On the 18th of July the aspects of the ice about us gave me the hope of progress. We had prepared ourselves for the new encounter with the sea and its trials by laying in a store of lumme; two hundred and fifty of which had been duly skinned, spread open, and dried on the rocks, as the entremets of our bread-dust and tallow.
My journal tells of disaster in its record of our setting-out. In launching the Hope from the frail and perishing ice-wharf on which we found our first refuge from the gale, she was precipitated into the sludge below, carrying away rail and bulwark, losing overboard our best shot-gun, Bonsall’s favourite, and, worst of all, that universal favourite, our kettle,—soup-kettle, paste-kettle, tea-kettle, water-kettle, in one. I may mention, before I pass, that the kettle found its substitute and successor in the remains of a tin-can which a good aunt of mine had filled with ginger-nuts two years before, and which had long survived the condiments that once gave it dignity. “Such are the uses of adversity.”
Our descent to the coast followed the margin of the fast ice.
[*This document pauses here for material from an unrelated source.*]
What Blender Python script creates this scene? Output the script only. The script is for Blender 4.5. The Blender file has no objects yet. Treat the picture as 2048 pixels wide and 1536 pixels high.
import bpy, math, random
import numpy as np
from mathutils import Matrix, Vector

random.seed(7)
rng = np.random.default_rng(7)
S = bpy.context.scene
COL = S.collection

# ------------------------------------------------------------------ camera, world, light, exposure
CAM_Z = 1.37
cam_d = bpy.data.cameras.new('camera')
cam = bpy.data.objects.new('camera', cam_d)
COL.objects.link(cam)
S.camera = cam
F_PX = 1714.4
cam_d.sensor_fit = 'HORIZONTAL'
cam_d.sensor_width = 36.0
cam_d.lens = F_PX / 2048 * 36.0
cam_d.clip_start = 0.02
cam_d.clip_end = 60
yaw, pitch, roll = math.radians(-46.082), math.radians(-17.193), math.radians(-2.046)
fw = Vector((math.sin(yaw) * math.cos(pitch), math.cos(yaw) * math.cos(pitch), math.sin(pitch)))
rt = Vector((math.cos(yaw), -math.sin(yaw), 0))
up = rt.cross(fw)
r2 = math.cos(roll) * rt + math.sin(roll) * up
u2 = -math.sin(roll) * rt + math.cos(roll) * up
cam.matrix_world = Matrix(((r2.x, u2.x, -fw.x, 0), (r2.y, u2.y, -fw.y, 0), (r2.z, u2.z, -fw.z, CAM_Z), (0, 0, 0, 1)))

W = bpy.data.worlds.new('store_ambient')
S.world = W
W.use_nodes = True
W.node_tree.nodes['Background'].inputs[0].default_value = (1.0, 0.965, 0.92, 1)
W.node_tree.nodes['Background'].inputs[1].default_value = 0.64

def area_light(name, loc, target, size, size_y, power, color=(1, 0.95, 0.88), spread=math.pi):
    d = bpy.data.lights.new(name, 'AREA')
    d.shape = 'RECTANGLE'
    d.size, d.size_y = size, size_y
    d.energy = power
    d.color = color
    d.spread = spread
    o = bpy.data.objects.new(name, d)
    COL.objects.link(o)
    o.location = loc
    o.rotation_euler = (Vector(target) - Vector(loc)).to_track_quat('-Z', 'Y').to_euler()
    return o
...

After passing the Crimson Cliffs of Sir John Ross, it wore almost the dress of a holiday excursion,—a rude one perhaps, yet truly one in feeling. Our course, except where a protruding glacier interfered with it, was nearly parallel to the shore. The birds along it were rejoicing in the young summer, and when we halted it was upon some green-clothed cape near a stream of water from the ice-fields above. Our sportsmen would clamber up the cliffs and come back laden with little auks; great generous fires of turf, that cost nothing but the toil of gathering, blazed merrily; and our happy oarsmen, after a long day’s work, made easy by the promise ahead, would stretch themselves in the sunshine and dream happily away till called to the morning wash and prayers. We enjoyed it the more, for we all of us knew that it could not last.
We reached Cape York on the 21st, after a tortuous but romantic travel through a misty atmosphere. Here the land-leads ceased, with the exception of some small and scarcely-practicable openings near the shore, which were evidently owing to the wind that prevailed for the time. Everything bore proof of the late development of the season. The red snow was a fortnight behind its time. A fast floe extended with numerous tongues far out to the south and east. The only question was between a new rest for the shore-ices to open, or a desertion of the coast, and a trial of the open water to the west.
We sent off a detachment to see whether the Esquimaux might not be passing the summer at Episok, behind the glacier of Cape Imalik, and began an inventory of our stock on hand.
On their return they gave us no reason to hesitate. The Esquimaux had not been there for several years. There were no birds in the neighbourhood.
I called my officers together, explained to them the motives which governed me, and prepared to re-embark. The boats were hauled up, examined carefully, and, as far as our means permitted, repaired. The Red Eric was stripped of her outfit and cargo, to be broken up for fuel when the occasion should come. A large beacon-cairn was built on an eminence, open to view from the south and west; and a red flannel shirt, spared with some reluctance, was hoisted as a pennant to draw attention to the spot. Here I deposited a succinct record of our condition and purposes, and then directed our course south by west into the ice-fields.
The Way Lost
I was awakened one evening from a weary sleep in my fox-skins, to discover that we had fairly lost our way. The officer at the helm of the leading boat, misled by the irregular shape of a large iceberg that crossed his track, had lost the main lead some time before, and was steering shore-ward far out of the true course. The little canal in which he had locked us was hardly two boats’-lengths across, and lost itself not far off in a feeble zigzag both behind and before us: it was evidently closing, and we could not retreat.
Without apprising the men of our misadventure, I ordered the boats to be hauled up, and, under pretence of drying the clothing and stores, made a camp on the ice. A few hours after, the weather cleared enough for the first time to allow a view of the distance, and M’Gary and myself climbed a berg some three hundred feet high for the purpose. It was truly fearful: we were deep in the recesses of the bay, surrounded on all sides by stupendous icebergs and tangled floe-pieces. My sturdy second officer, not naturally impressible, and long accustomed to the vicissitudes of whaling life, shed tears at the prospect.